Crise leva angolanos a desistirem do ensino superior
16 de junho de 2019Cada vez mais estudantes desistem do sonho de uma formação universitária em Angola. O preço das propinas das instituições do ensino superior privadas e a ausência de políticas públicas no apoio aos estudantes são apontados pelos jovens e encarregados de educação como fatores que colaboram para o aumento do número de desistências.
Para Tomás Jonas, estudante do 5º ano do curso de Direito, no Instituto Superior Politécnico do Huambo, e coordenador da área jurídica da associação dos estudantes daquela instituição, não há dúvidas: os cerca de 39 mil kwanzas, o equivalente a 102 euros, exigidos como pagamento mensal de propina não estão ao alcance de todos os estudantes angolanos.
"Podemos afirmar que há desistências tendo em conta as condições económicas e financeiras que o país vive e isso afeta diretamente os estudantes", afirma Tomás, que diz que "as pessoas vão abandonando os estudos por dificuldades financeiras".
O estudante conta que tudo tem feito, enquanto representante dos estudantes na naquela universidade, mas lamenta a falta de sensibilidade da direção do instituto, que, por seu turno, também apresenta a crise financeira como principal fator do reajuste das propinas.
"Nós temos feito tudo no sentido de se reverem os preços das propinas.
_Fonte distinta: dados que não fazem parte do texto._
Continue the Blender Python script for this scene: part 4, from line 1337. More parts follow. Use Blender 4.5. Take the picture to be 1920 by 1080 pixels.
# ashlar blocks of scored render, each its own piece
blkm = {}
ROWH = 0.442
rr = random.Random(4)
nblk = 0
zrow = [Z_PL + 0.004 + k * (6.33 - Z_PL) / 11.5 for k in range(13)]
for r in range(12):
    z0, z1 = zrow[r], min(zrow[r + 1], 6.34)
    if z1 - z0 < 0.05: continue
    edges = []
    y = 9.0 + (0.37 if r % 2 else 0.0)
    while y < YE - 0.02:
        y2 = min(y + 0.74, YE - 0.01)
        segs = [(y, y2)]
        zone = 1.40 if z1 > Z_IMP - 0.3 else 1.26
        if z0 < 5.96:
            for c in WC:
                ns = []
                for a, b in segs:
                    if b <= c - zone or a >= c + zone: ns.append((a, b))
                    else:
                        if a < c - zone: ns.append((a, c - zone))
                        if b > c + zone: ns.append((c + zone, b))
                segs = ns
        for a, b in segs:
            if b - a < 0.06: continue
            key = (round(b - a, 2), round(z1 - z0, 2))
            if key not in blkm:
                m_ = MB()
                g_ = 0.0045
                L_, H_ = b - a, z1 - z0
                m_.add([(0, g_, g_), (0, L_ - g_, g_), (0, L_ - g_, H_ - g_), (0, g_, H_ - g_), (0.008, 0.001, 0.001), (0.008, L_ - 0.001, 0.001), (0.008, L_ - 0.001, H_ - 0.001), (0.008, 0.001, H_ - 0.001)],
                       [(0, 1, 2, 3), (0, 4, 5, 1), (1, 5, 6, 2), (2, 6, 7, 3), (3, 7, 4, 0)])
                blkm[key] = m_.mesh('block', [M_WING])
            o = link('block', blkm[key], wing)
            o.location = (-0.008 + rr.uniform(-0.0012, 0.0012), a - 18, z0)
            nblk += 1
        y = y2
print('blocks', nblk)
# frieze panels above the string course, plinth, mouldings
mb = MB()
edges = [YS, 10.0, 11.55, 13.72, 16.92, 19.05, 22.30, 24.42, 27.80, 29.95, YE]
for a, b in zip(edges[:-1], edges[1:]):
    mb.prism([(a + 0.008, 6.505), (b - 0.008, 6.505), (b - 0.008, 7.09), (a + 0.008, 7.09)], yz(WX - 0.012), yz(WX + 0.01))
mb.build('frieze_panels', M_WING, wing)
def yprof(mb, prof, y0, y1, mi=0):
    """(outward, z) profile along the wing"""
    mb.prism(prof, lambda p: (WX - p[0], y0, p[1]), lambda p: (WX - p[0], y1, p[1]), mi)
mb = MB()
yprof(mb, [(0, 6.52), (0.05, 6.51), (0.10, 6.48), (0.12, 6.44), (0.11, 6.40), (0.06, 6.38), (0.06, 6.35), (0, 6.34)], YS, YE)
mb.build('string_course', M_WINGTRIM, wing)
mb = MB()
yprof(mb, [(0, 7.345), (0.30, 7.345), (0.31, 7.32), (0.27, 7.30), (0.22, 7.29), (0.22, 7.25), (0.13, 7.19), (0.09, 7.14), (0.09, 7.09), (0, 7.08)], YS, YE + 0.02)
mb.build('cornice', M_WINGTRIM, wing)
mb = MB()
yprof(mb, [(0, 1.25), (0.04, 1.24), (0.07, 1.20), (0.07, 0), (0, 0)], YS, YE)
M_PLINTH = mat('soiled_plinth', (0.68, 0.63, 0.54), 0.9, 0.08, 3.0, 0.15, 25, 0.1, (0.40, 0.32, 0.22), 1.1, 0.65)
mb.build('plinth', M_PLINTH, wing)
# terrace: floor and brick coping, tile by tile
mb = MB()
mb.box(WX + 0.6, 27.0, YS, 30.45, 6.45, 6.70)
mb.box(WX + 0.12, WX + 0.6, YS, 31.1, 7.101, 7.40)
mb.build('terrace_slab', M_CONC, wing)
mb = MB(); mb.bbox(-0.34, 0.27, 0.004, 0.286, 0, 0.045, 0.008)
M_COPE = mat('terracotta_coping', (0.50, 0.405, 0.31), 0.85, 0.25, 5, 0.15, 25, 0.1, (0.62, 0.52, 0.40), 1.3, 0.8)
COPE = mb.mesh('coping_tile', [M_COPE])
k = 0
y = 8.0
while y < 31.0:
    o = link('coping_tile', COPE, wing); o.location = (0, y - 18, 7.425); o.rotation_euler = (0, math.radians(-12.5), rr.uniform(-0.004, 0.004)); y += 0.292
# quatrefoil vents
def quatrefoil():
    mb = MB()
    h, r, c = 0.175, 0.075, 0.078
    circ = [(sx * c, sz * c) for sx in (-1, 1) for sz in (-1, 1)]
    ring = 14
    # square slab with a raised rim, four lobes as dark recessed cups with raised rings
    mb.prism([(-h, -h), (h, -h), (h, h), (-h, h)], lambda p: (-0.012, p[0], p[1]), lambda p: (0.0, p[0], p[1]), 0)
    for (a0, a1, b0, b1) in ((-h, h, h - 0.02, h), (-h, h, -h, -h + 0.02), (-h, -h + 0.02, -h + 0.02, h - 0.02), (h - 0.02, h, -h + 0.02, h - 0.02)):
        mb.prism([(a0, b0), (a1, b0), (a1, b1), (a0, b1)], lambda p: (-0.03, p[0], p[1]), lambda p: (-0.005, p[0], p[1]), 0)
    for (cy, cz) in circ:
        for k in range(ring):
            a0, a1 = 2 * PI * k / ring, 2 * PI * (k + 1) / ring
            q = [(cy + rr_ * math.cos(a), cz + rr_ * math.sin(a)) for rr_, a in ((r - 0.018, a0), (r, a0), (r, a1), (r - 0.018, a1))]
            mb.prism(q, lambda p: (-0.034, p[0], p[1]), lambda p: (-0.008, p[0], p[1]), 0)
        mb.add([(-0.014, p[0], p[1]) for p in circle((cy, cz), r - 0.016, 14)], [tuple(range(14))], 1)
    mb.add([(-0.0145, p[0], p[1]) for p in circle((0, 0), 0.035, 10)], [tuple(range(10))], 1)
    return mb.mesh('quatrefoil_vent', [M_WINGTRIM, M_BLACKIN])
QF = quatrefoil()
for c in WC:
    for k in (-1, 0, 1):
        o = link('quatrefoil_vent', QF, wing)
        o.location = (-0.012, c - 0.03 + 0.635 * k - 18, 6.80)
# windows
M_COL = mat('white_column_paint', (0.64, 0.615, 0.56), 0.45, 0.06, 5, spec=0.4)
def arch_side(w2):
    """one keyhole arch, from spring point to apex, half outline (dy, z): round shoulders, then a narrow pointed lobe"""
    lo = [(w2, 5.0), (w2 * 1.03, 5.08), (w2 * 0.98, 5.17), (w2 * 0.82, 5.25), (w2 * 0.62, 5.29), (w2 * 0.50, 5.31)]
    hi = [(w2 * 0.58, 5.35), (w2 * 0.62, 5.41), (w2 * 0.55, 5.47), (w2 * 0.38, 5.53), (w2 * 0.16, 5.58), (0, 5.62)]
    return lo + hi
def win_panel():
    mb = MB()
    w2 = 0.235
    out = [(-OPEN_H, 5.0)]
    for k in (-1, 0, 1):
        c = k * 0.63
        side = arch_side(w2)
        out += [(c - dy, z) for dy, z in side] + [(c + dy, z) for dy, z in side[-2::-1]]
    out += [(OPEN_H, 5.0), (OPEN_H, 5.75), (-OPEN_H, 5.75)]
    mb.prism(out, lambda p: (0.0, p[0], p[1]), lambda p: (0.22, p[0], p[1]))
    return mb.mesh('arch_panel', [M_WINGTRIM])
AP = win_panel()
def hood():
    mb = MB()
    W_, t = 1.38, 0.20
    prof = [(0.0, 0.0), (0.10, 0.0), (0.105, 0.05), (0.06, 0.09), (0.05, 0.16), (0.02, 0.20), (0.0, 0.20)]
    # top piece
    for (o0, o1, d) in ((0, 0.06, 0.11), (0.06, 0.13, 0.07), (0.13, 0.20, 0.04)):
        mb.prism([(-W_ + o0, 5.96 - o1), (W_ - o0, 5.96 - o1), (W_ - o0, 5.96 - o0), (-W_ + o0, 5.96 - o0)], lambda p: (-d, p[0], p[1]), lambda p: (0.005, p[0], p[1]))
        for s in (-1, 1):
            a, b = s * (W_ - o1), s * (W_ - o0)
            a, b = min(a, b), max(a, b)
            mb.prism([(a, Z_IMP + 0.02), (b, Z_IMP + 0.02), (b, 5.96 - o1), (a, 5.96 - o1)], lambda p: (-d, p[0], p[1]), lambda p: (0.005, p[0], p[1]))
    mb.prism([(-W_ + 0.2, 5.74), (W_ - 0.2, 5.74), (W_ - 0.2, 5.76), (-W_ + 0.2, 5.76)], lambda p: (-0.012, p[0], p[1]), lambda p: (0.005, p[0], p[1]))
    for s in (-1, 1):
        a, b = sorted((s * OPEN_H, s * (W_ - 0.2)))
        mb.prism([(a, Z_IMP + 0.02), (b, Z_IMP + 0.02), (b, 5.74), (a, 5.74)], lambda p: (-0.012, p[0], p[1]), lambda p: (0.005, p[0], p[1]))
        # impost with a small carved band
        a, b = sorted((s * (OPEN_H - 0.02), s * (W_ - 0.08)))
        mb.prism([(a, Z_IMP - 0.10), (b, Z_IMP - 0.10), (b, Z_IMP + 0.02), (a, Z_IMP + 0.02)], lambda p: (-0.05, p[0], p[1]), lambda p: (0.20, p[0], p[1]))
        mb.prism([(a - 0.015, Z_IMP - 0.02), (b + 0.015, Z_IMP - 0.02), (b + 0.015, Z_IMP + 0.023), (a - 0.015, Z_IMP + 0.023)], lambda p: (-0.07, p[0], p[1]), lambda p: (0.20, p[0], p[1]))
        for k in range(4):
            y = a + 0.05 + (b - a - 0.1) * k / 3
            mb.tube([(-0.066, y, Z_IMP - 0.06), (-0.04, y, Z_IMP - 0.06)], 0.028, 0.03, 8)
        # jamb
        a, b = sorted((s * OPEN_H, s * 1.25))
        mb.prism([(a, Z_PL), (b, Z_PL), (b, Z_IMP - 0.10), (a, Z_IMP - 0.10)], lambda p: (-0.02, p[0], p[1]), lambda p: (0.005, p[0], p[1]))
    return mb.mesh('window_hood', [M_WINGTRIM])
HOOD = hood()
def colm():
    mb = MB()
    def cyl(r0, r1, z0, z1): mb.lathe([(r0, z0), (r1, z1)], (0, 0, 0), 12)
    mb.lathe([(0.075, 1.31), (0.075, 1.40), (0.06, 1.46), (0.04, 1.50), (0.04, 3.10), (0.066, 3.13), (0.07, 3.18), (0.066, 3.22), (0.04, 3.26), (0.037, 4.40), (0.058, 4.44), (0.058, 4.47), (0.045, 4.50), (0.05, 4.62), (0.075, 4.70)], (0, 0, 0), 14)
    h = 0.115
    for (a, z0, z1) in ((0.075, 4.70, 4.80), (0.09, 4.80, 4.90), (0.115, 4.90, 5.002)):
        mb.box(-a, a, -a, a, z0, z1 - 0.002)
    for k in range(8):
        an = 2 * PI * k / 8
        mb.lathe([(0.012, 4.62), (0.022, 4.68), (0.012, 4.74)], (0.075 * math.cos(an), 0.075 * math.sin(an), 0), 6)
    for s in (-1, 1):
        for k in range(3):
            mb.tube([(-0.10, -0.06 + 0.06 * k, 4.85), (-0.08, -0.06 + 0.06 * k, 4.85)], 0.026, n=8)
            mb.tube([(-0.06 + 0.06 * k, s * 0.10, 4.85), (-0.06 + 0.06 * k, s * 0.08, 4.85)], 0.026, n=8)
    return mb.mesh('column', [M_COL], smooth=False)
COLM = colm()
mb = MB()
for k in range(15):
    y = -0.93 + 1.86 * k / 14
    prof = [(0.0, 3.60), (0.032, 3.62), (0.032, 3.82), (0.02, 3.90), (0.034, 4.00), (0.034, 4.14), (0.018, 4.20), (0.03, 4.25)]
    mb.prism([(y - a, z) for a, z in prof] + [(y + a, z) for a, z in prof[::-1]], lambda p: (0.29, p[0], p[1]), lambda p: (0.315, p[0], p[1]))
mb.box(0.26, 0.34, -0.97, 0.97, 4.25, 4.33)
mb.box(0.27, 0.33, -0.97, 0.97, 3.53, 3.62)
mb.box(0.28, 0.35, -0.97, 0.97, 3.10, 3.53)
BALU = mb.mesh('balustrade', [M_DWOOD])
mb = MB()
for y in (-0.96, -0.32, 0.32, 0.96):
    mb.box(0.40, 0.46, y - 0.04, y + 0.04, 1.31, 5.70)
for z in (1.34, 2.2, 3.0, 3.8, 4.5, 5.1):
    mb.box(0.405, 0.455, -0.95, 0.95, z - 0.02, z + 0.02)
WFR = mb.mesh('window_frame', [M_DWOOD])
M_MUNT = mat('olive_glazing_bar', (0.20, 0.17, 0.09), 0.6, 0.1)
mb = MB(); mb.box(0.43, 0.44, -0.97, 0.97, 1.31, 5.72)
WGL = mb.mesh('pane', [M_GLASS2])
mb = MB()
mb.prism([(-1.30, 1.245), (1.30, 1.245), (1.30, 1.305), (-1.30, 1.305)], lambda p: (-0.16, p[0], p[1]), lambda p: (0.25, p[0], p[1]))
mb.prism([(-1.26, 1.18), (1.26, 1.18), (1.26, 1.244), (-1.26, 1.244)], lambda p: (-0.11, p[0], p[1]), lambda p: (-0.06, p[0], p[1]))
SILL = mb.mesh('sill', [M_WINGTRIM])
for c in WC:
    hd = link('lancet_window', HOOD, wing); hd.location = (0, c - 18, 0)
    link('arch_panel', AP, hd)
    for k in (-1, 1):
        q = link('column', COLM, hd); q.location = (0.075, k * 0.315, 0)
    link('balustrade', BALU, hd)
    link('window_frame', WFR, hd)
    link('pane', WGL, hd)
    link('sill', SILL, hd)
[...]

Temos tido conversas com a direção no sentido de se ponderar esta questão, mas a resposta que temos tido é que a direção também depende da unidade gestora", acrescentou.
Joaquim Sassole, estudante de Ciências Políticas numa universidade privada da cidade do Huambo, disse à DW África que tem sido um enorme sacrifício cumprir com o compromisso do pagamento mensal das propinas, por causa das dificuldades financeiras.
"Vejo-me sem poder dar prosseguimento à minha formação, porque não é tão fácil assim. Hoje, com a crise que abalou o país, tudo está complicado. As propinas em Angola são altas e no Huambo temos colegas que desistiram por razoes financeiras", relatou o jovem.
Ensino público vai cobrar propinas
Em 2020, de acordo com o Ministério do Ensino Superior, os estudantes diurnos das universidades públicas de Angola também passarão a pagar à semelhança dos seus colegas noturnos. Neste momento, está em curso um estudo encomendado por aquele ministério, para se determinar o valor ideal a ser cobrado.
Manuel Luciano, estudante diurno do curso de Ciências da Educação no Instituto Superior de Ciências da Educação (ISCED), diz que caso o Executivo avance para as cobranças também no período diurno, será o fim do seu sonho de continuar a sua formação universitária: "No meu caso, sem emprego, acho que terei que anular o ano letivo para conseguir fundos que me possibilitem dar continuidade numa fase posterior".
Para o professor universitário e sociólogo Memória Ecolica, o Estado deve criar políticas de proteção para que as famílias não sejam as maiores vítimas da atual conjuntura económica que o país vive.
Salários baixos
Ecolica afirma que, devido aos baixos salários pagos em Angola e também à desvalorização do poder financeiro, os cidadãos enfrentam o dilema de ter que estabelecer prioridades no processo de formação dos filhos nos diferentes níveis de ensino.
"Os pais, com a desvalorização da moeda, quase não conseguem acudir a todos e têm que estabelecer prioridades entre quem já está na universidade e os que estão a começar a estudar. E como sempre eles preferem parar aqueles que já estão avançados e continuar [os estudos] daqueles que ainda não têm formação", explica o sociólogo.
Entretanto, o docente não concorda que as propinas cobradas pelas universidades privadas em Angola sejam elevadas. Para Memória Ecolica, 39 mil kwanzas, cerca de 102 euros, é uma propina razoável e está de acordo com o que é pago em outras partes do mundo. O problema, segundo disse, está nos baixos salários praticados no país.
E argumenta: "Não é possível que seja o Estado a dizer que as universidades estão caras, pois, de facto, não estão. O que está difícil é o salário que tanto o Estado como o setor privado pagam aos funcionários que devem suportar os seus filhos".
A DW África tentou ouvir sobre o tema alguns gestores de instituições de ensino superior públicas e privadas na província do Huambo, mas não obteve respostas.